Foreign Secretary Dominic Raab told lawmakers that the sanctions would prevent the U.K. from being used as “a haven for dirty money.”

The list includes 14 Russians implicated in a $230 million tax fraud and three members of the Gupta business family who are enmeshed in a corruption scandal in South Africa. Britain is also sanctioning businessman Ashraf Seed Ahmed Al-Cardinal, accused of stealing state assets in impoverished South Sudan, and individuals from Honduras, Nicaragua and Guatemala.

Britain previously imposed sanctions as part of the European Union or under the auspices of the United Nations. Since leaving the EU in 2020, it has introduced its own sanctions regime.

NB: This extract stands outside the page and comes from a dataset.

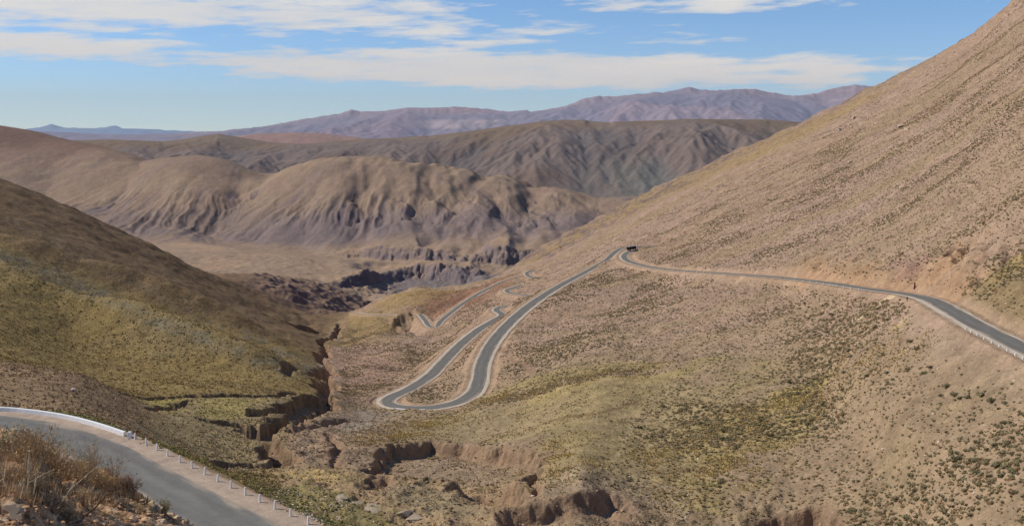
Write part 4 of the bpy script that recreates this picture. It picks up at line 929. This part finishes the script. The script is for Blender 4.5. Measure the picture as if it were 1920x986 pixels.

The anti-corruption sanctions — imposed in coordination with the United States — complement a set of measures targeting human rights abuses that Britain introduced last year. Both have been labelled “Magnitsky sanctions” after Sergei Magnitsky, a lawyer who died in a Moscow prison after exposing a tax fraud scheme involving Russian officials, including those sanctioned by the U.K. on Monday.

The U.K. has used the human rights sanctions against 78 individuals and entities, including senior Saudi intelligence officials accused of involvement in the killing of journalist Jamal Khashoggi and military commanders involved in the February coup in Myanmar.

Sanctioned individuals are barred from entering Britain, channeling money through British banks, or profiting from the U.K. economy.

Opposition politicians said the sanctions are welcome but do not go far enough, because they do not target corruption in Britain’s overseas territories and dependencies, several of which are tax havens, or clamp down on dirty money being funneled through London’s financial district.

Labour Party foreign affairs spokeswoman Lisa Nandy said Britain remained a haven for “dark money” and urged Raab to give financial crime investigators stronger powers.

“The current rate of prosecutions for economic crime is … woefully low, as he knows, and to put it bluntly if he’s serious about what he’s saying today he needs to put his money where his mouth is,” she said.